> _WHAT THE TASK REQUIRES_:
The records that follow must be reproduced in full, exactly as written.

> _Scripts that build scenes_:
····················
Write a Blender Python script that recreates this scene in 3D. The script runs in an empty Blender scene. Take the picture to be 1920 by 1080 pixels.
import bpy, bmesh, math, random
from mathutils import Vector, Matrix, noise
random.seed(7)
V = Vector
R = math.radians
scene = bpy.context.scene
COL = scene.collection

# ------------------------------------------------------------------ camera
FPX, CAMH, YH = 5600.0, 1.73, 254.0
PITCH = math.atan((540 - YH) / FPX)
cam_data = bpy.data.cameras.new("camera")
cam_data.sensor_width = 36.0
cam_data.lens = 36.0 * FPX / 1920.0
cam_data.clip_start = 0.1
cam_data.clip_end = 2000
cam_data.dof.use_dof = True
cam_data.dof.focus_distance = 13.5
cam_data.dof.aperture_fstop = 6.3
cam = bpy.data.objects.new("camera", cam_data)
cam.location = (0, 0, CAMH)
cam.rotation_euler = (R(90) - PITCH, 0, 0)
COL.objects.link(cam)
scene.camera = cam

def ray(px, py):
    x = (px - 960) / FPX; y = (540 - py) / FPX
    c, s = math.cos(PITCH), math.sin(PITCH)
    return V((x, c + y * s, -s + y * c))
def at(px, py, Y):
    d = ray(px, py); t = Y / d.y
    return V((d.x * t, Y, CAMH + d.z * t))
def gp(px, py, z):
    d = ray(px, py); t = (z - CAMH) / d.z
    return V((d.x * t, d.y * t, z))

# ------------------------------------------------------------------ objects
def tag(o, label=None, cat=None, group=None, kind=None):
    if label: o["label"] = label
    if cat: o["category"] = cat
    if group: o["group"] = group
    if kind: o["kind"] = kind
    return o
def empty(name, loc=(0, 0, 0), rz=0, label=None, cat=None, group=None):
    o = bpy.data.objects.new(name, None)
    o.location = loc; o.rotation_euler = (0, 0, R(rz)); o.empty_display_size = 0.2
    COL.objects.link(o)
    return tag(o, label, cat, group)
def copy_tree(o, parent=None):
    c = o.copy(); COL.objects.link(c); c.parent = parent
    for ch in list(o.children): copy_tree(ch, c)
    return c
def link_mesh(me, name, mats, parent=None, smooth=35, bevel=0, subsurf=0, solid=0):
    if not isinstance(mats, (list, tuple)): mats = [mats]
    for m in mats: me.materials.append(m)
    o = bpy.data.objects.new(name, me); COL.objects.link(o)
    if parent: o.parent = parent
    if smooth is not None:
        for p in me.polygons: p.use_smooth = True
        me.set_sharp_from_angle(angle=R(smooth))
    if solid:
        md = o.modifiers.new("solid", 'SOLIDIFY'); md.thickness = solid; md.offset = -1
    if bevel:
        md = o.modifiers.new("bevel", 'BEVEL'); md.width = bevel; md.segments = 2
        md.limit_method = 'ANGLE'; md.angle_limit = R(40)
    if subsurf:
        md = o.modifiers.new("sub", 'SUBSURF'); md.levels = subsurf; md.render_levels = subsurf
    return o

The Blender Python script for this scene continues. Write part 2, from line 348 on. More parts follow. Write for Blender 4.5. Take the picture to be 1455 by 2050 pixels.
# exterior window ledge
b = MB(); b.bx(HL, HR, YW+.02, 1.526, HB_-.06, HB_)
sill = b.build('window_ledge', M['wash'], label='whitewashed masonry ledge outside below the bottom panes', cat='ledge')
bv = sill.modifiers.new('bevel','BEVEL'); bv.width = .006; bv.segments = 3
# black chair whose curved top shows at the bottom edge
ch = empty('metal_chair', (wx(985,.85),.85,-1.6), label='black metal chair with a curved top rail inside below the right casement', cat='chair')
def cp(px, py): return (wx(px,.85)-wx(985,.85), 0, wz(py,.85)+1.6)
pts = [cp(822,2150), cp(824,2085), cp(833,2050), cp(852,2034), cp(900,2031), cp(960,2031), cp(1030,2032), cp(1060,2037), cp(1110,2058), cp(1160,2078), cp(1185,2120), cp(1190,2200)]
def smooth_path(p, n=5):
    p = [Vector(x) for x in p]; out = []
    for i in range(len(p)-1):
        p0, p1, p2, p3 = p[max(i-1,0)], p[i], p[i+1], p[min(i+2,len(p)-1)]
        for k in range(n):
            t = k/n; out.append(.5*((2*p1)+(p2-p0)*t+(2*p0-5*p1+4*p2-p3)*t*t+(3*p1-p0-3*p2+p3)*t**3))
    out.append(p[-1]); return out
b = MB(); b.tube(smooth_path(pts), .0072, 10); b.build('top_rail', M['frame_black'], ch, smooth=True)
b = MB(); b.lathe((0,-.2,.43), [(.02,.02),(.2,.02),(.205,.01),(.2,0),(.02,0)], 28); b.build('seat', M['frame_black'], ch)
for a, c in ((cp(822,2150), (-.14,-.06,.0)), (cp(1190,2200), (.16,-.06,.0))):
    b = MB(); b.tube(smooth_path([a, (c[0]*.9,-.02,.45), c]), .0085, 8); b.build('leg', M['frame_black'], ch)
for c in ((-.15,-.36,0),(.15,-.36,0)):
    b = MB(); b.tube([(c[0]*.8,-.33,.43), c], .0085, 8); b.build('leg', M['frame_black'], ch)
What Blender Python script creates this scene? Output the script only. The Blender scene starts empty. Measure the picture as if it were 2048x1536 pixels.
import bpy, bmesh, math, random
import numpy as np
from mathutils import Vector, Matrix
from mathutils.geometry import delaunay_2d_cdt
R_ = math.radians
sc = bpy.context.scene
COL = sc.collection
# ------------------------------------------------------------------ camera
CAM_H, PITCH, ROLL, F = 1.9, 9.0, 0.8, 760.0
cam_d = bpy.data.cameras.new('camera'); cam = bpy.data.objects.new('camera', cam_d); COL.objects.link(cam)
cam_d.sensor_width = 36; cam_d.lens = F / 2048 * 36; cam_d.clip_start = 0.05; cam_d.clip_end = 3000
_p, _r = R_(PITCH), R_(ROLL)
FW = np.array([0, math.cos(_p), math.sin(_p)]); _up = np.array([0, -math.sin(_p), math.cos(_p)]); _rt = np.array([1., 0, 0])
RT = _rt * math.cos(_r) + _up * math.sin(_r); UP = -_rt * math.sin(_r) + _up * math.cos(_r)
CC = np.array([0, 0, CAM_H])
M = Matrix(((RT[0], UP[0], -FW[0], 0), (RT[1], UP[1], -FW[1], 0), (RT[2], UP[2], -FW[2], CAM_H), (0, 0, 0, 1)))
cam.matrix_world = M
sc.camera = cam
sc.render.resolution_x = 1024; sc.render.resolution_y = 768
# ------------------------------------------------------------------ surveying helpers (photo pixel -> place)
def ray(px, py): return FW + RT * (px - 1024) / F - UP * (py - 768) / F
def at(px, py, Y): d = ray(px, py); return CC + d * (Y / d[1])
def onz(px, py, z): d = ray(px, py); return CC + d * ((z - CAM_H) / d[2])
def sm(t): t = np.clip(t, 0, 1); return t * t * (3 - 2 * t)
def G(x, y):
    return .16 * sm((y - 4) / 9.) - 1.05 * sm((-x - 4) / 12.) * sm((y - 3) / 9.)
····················
> _REPLY_:
Write a Blender Python script that recreates this scene in 3D. The script runs in an empty Blender scene. Take the picture to be 1920 by 1080 pixels.
import bpy, bmesh, math, random
from mathutils import Vector, Matrix, noise
random.seed(7)
V = Vector
R = math.radians
scene = bpy.context.scene
COL = scene.collection

# ------------------------------------------------------------------ camera
FPX, CAMH, YH = 5600.0, 1.73, 254.0
PITCH = math.atan((540 - YH) / FPX)
cam_data = bpy.data.cameras.new("camera")
cam_data.sensor_width = 36.0
cam_data.lens = 36.0 * FPX / 1920.0
cam_data.clip_start = 0.1
cam_data.clip_end = 2000
cam_data.dof.use_dof = True
cam_data.dof.focus_distance = 13.5
cam_data.dof.aperture_fstop = 6.3
cam = bpy.data.objects.new("camera", cam_data)
cam.location = (0, 0, CAMH)
cam.rotation_euler = (R(90) - PITCH, 0, 0)
COL.objects.link(cam)
scene.camera = cam

def ray(px, py):
    x = (px - 960) / FPX; y = (540 - py) / FPX
    c, s = math.cos(PITCH), math.sin(PITCH)
    return V((x, c + y * s, -s + y * c))
def at(px, py, Y):
    d = ray(px, py); t = Y / d.y
    return V((d.x * t, Y, CAMH + d.z * t))
def gp(px, py, z):
    d = ray(px, py); t = (z - CAMH) / d.z
    return V((d.x * t, d.y * t, z))

# ------------------------------------------------------------------ objects
def tag(o, label=None, cat=None, group=None, kind=None):
    if label: o["label"] = label
    if cat: o["category"] = cat
    if group: o["group"] = group
    if kind: o["kind"] = kind
    return o
def empty(name, loc=(0, 0, 0), rz=0, label=None, cat=None, group=None):
    o = bpy.data.objects.new(name, None)
    o.location = loc; o.rotation_euler = (0, 0, R(rz)); o.empty_display_size = 0.2
    COL.objects.link(o)
    return tag(o, label, cat, group)
def copy_tree(o, parent=None):
    c = o.copy(); COL.objects.link(c); c.parent = parent
    for ch in list(o.children): copy_tree(ch, c)
    return c
def link_mesh(me, name, mats, parent=None, smooth=35, bevel=0, subsurf=0, solid=0):
    if not isinstance(mats, (list, tuple)): mats = [mats]
    for m in mats: me.materials.append(m)
    o = bpy.data.objects.new(name, me); COL.objects.link(o)
    if parent: o.parent = parent
    if smooth is not None:
        for p in me.polygons: p.use_smooth = True
        me.set_sharp_from_angle(angle=R(smooth))
    if solid:
        md = o.modifiers.new("solid", 'SOLIDIFY'); md.thickness = solid; md.offset = -1
    if bevel:
        md = o.modifiers.new("bevel", 'BEVEL'); md.width = bevel; md.segments = 2
        md.limit_method = 'ANGLE'; md.angle_limit = R(40)
    if subsurf:
        md = o.modifiers.new("sub", 'SUBSURF'); md.levels = subsurf; md.render_levels = subsurf
    return o

The Blender Python script for this scene continues. Write part 2, from line 348 on. More parts follow. Write for Blender 4.5. Take the picture to be 1455 by 2050 pixels.
# exterior window ledge
b = MB(); b.bx(HL, HR, YW+.02, 1.526, HB_-.06, HB_)
sill = b.build('window_ledge', M['wash'], label='whitewashed masonry ledge outside below the bottom panes', cat='ledge')
bv = sill.modifiers.new('bevel','BEVEL'); bv.width = .006; bv.segments = 3
# black chair whose curved top shows at the bottom edge
ch = empty('metal_chair', (wx(985,.85),.85,-1.6), label='black metal chair with a curved top rail inside below the right casement', cat='chair')
def cp(px, py): return (wx(px,.85)-wx(985,.85), 0, wz(py,.85)+1.6)
pts = [cp(822,2150), cp(824,2085), cp(833,2050), cp(852,2034), cp(900,2031), cp(960,2031), cp(1030,2032), cp(1060,2037), cp(1110,2058), cp(1160,2078), cp(1185,2120), cp(1190,2200)]
def smooth_path(p, n=5):
    p = [Vector(x) for x in p]; out = []
    for i in range(len(p)-1):
        p0, p1, p2, p3 = p[max(i-1,0)], p[i], p[i+1], p[min(i+2,len(p)-1)]
        for k in range(n):
            t = k/n; out.append(.5*((2*p1)+(p2-p0)*t+(2*p0-5*p1+4*p2-p3)*t*t+(3*p1-p0-3*p2+p3)*t**3))
    out.append(p[-1]); return out
b = MB(); b.tube(smooth_path(pts), .0072, 10); b.build('top_rail', M['frame_black'], ch, smooth=True)
b = MB(); b.lathe((0,-.2,.43), [(.02,.02),(.2,.02),(.205,.01),(.2,0),(.02,0)], 28); b.build('seat', M['frame_black'], ch)
for a, c in ((cp(822,2150), (-.14,-.06,.0)), (cp(1190,2200), (.16,-.06,.0))):
    b = MB(); b.tube(smooth_path([a, (c[0]*.9,-.02,.45), c]), .0085, 8); b.build('leg', M['frame_black'], ch)
for c in ((-.15,-.36,0),(.15,-.36,0)):
    b = MB(); b.tube([(c[0]*.8,-.33,.43), c], .0085, 8); b.build('leg', M['frame_black'], ch)
What Blender Python script creates this scene? Output the script only. The Blender scene starts empty. Measure the picture as if it were 2048x1536 pixels.
import bpy, bmesh, math, random
import numpy as np
from mathutils import Vector, Matrix
from mathutils.geometry import delaunay_2d_cdt
R_ = math.radians
sc = bpy.context.scene
COL = sc.collection
# ------------------------------------------------------------------ camera
CAM_H, PITCH, ROLL, F = 1.9, 9.0, 0.8, 760.0
cam_d = bpy.data.cameras.new('camera'); cam = bpy.data.objects.new('camera', cam_d); COL.objects.link(cam)
cam_d.sensor_width = 36; cam_d.lens = F / 2048 * 36; cam_d.clip_start = 0.05; cam_d.clip_end = 3000
_p, _r = R_(PITCH), R_(ROLL)
FW = np.array([0, math.cos(_p), math.sin(_p)]); _up = np.array([0, -math.sin(_p), math.cos(_p)]); _rt = np.array([1., 0, 0])
RT = _rt * math.cos(_r) + _up * math.sin(_r); UP = -_rt * math.sin(_r) + _up * math.cos(_r)
CC = np.array([0, 0, CAM_H])
M = Matrix(((RT[0], UP[0], -FW[0], 0), (RT[1], UP[1], -FW[1], 0), (RT[2], UP[2], -FW[2], CAM_H), (0, 0, 0, 1)))
cam.matrix_world = M
sc.camera = cam
sc.render.resolution_x = 1024; sc.render.resolution_y = 768
# ------------------------------------------------------------------ surveying helpers (photo pixel -> place)
def ray(px, py): return FW + RT * (px - 1024) / F - UP * (py - 768) / F
def at(px, py, Y): d = ray(px, py); return CC + d * (Y / d[1])
def onz(px, py, z): d = ray(px, py); return CC + d * ((z - CAM_H) / d[2])
def sm(t): t = np.clip(t, 0, 1); return t * t * (3 - 2 * t)
def G(x, y):
    return .16 * sm((y - 4) / 9.) - 1.05 * sm((-x - 4) / 12.) * sm((y - 3) / 9.)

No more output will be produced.